- [TASK TO CARRY OUT]:
Every line of the material below should be repeated exactly.

Scenes as source code

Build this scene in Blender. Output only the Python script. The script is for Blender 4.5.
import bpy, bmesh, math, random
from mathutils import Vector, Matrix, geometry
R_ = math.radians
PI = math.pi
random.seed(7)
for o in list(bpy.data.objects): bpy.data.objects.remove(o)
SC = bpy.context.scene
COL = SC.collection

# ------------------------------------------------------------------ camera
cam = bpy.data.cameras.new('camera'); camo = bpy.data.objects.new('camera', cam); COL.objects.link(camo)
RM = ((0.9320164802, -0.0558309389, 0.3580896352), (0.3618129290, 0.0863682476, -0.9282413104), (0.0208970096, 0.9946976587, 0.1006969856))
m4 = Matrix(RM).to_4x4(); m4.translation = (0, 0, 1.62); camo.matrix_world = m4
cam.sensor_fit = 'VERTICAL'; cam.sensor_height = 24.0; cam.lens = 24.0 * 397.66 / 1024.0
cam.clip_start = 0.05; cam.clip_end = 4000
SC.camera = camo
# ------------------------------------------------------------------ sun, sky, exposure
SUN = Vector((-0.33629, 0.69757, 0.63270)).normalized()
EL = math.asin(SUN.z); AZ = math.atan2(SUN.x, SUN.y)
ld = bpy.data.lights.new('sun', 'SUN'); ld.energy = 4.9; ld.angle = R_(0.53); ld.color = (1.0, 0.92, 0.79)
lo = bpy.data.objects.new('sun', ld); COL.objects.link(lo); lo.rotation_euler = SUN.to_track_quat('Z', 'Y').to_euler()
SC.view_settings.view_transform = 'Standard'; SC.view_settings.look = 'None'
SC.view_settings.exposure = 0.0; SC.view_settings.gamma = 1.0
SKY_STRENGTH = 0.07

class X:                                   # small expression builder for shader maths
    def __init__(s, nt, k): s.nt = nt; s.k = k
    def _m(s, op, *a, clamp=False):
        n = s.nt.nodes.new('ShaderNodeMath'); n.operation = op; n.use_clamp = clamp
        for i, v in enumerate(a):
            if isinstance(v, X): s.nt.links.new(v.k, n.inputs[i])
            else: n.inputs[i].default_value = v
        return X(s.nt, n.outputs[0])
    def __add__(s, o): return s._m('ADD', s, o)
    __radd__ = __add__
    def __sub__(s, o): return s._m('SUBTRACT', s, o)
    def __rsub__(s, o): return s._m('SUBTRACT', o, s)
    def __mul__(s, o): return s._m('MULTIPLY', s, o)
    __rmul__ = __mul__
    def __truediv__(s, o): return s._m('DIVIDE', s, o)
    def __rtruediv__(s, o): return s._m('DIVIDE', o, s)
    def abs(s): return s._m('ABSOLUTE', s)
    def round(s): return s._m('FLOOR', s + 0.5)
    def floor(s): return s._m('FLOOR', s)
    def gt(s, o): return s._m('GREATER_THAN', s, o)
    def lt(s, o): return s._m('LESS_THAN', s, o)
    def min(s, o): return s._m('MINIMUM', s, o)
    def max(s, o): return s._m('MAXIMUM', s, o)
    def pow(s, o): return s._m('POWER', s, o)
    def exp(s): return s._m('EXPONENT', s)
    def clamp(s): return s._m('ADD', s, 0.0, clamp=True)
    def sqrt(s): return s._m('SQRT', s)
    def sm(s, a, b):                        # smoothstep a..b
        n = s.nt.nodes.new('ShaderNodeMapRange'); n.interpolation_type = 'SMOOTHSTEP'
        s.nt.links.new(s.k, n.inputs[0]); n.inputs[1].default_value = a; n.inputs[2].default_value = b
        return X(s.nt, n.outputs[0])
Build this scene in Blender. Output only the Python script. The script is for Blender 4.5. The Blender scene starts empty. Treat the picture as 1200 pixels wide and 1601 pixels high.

- [FULL RESPONSE]:
Build this scene in Blender. Output only the Python script. The script is for Blender 4.5.
import bpy, bmesh, math, random
from mathutils import Vector, Matrix, geometry
R_ = math.radians
PI = math.pi
random.seed(7)
for o in list(bpy.data.objects): bpy.data.objects.remove(o)
SC = bpy.context.scene
COL = SC.collection

# ------------------------------------------------------------------ camera
cam = bpy.data.cameras.new('camera'); camo = bpy.data.objects.new('camera', cam); COL.objects.link(camo)
RM = ((0.9320164802, -0.0558309389, 0.3580896352), (0.3618129290, 0.0863682476, -0.9282413104), (0.0208970096, 0.9946976587, 0.1006969856))
m4 = Matrix(RM).to_4x4(); m4.translation = (0, 0, 1.62); camo.matrix_world = m4
cam.sensor_fit = 'VERTICAL'; cam.sensor_height = 24.0; cam.lens = 24.0 * 397.66 / 1024.0
cam.clip_start = 0.05; cam.clip_end = 4000
SC.camera = camo
# ------------------------------------------------------------------ sun, sky, exposure
SUN = Vector((-0.33629, 0.69757, 0.63270)).normalized()
EL = math.asin(SUN.z); AZ = math.atan2(SUN.x, SUN.y)
ld = bpy.data.lights.new('sun', 'SUN'); ld.energy = 4.9; ld.angle = R_(0.53); ld.color = (1.0, 0.92, 0.79)
lo = bpy.data.objects.new('sun', ld); COL.objects.link(lo); lo.rotation_euler = SUN.to_track_quat('Z', 'Y').to_euler()
SC.view_settings.view_transform = 'Standard'; SC.view_settings.look = 'None'
SC.view_settings.exposure = 0.0; SC.view_settings.gamma = 1.0
SKY_STRENGTH = 0.07

class X:                                   # small expression builder for shader maths
    def __init__(s, nt, k): s.nt = nt; s.k = k
    def _m(s, op, *a, clamp=False):
        n = s.nt.nodes.new('ShaderNodeMath'); n.operation = op; n.use_clamp = clamp
        for i, v in enumerate(a):
            if isinstance(v, X): s.nt.links.new(v.k, n.inputs[i])
            else: n.inputs[i].default_value = v
        return X(s.nt, n.outputs[0])
    def __add__(s, o): return s._m('ADD', s, o)
    __radd__ = __add__
    def __sub__(s, o): return s._m('SUBTRACT', s, o)
    def __rsub__(s, o): return s._m('SUBTRACT', o, s)
    def __mul__(s, o): return s._m('MULTIPLY', s, o)
    __rmul__ = __mul__
    def __truediv__(s, o): return s._m('DIVIDE', s, o)
    def __rtruediv__(s, o): return s._m('DIVIDE', o, s)
    def abs(s): return s._m('ABSOLUTE', s)
    def round(s): return s._m('FLOOR', s + 0.5)
    def floor(s): return s._m('FLOOR', s)
    def gt(s, o): return s._m('GREATER_THAN', s, o)
    def lt(s, o): return s._m('LESS_THAN', s, o)
    def min(s, o): return s._m('MINIMUM', s, o)
    def max(s, o): return s._m('MAXIMUM', s, o)
    def pow(s, o): return s._m('POWER', s, o)
    def exp(s): return s._m('EXPONENT', s)
    def clamp(s): return s._m('ADD', s, 0.0, clamp=True)
    def sqrt(s): return s._m('SQRT', s)
    def sm(s, a, b):                        # smoothstep a..b
        n = s.nt.nodes.new('ShaderNodeMapRange'); n.interpolation_type = 'SMOOTHSTEP'
        s.nt.links.new(s.k, n.inputs[0]); n.inputs[1].default_value = a; n.inputs[2].default_value = b
        return X(s.nt, n.outputs[0])
Build this scene in Blender. Output only the Python script. The script is for Blender 4.5. The Blender scene starts empty. Treat the picture as 1200 pixels wide and 1601 pixels high.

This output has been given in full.